How could a project offering an outcome that City Hall and environmentalists both say they want careen into a trainwreck?

One reason may lie in the City Council's own actions..and inaction on park land.

City Hall's insistence on expanding its NLB police facility into roughly two acres of Scherer Park land (promising replacement parkland elsewhere in NLB) has convinced a number of local activists that it's time for a Charter Amendment that protects LB parkland by preventing future Council, Planning Commission or Recreation Commission approval of non park uses in parks.

After last year's bruising City Council debate over the NLB police facility in Scherer Park, 5th district Councilwoman Jackie Kell vowed not to have this repeated.

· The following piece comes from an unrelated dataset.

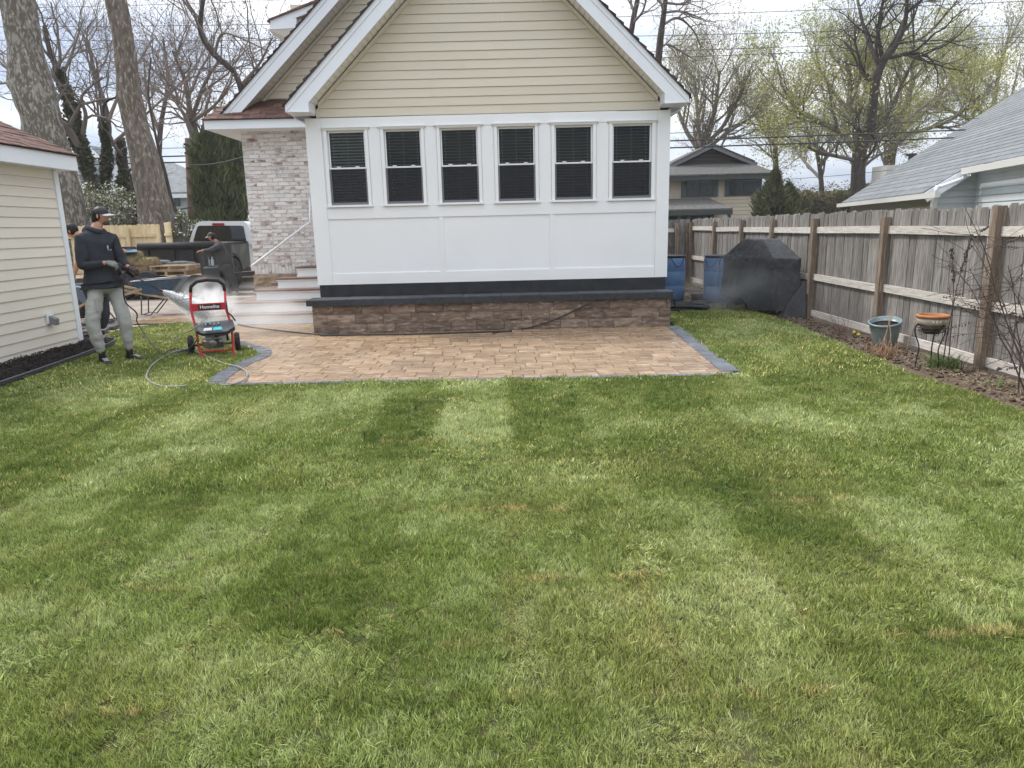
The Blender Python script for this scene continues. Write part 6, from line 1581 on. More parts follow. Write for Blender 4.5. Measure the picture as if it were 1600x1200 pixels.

She agendized discussion of a ballot measure to preserve park land (details were left unspecified), but then pulled the item off the agenda at the last moment. It has never returned.

Instead, City Hall has recently tried to refocus public attention on a new draft Open Space Element to its General Plan, but despite the gravitas conjured up by its name, it will not legally bind future City Councils in the way a Charter Amendment could.

Likewise, a misnamed "parks in perpetuity" item, floated over a year ago by Councilman (now 2d time Mayoral candidate) Ray Grabinski, never had the power to protect parks from future Council action in perpetuity or otherwise. As a simple Muni Code amendment, it could not control future Council actions. It would allow the public to attend more meetings and voice more objections before City Hall could again vote to do as it wished.

A City Charter amendment, which would require a vote of the people, would be binding on future City Councils.

At the August 29, 2000 City Council meeting, Councilman Grabinski lectured Ms. Cantrell as follows in justifying his lesser proposal:

"[T]his is not going to be what some people wanted...Ann Cantrell would love to have all the voters decide once and for all what goes into parks. And that may happen. That may happen. It's not gonna happen this week, or this month."

Councilmembers have the power to put a park protective Charter Amendment on the ballot with five supportive Councilmembers' votes.